Without Love (1945)

(On Cable TV, January 2020) While Without Love may not be Spencer Tracy and Katharine Hepburn’s finest comedy, it’s not without its share of high points. As a story of two bachelors who marry out of convenience and patriotic duty then truly begin to fall in love, this is not exactly the sharpest premise in the book. But all is in the details, and the pleasantness is largely to be found in small moments, lines of dialogue and seeing both Hepburn and Tracy play off each other. (One very funny scene has Hepburn sneezing in a diver’s helmet.) The setting is hopelessly dated in many ways: much of the plotting is propelled by World War II concerns, something the film inherits from its theatrical origins.
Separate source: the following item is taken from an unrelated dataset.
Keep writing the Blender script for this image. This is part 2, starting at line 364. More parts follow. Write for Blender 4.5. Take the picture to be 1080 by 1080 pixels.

For science nerds and theatre geeks in the audience, the film does throw in a few jokes about distracted scientists (which Tracy’s character is), and pre-famous Lucille Ball does show up in an early supporting role. Anyone who champions Hepburn as a sex-symbol should watch Without Love if only for the brief scene in which she turns up with loose curly hair. As for everyone else: the film is fun, funny and ping-pongs between characters who think they’re too intellectual to fall in love, then spend much of the film trying to deny it’s happening. The very abrupt ending is a bit of a surprise—it ends well, but an additional scene may not have hurt. On the other hand, that’s how they often wrapped things up back then—cut to the trailers, and on to the next short comedy.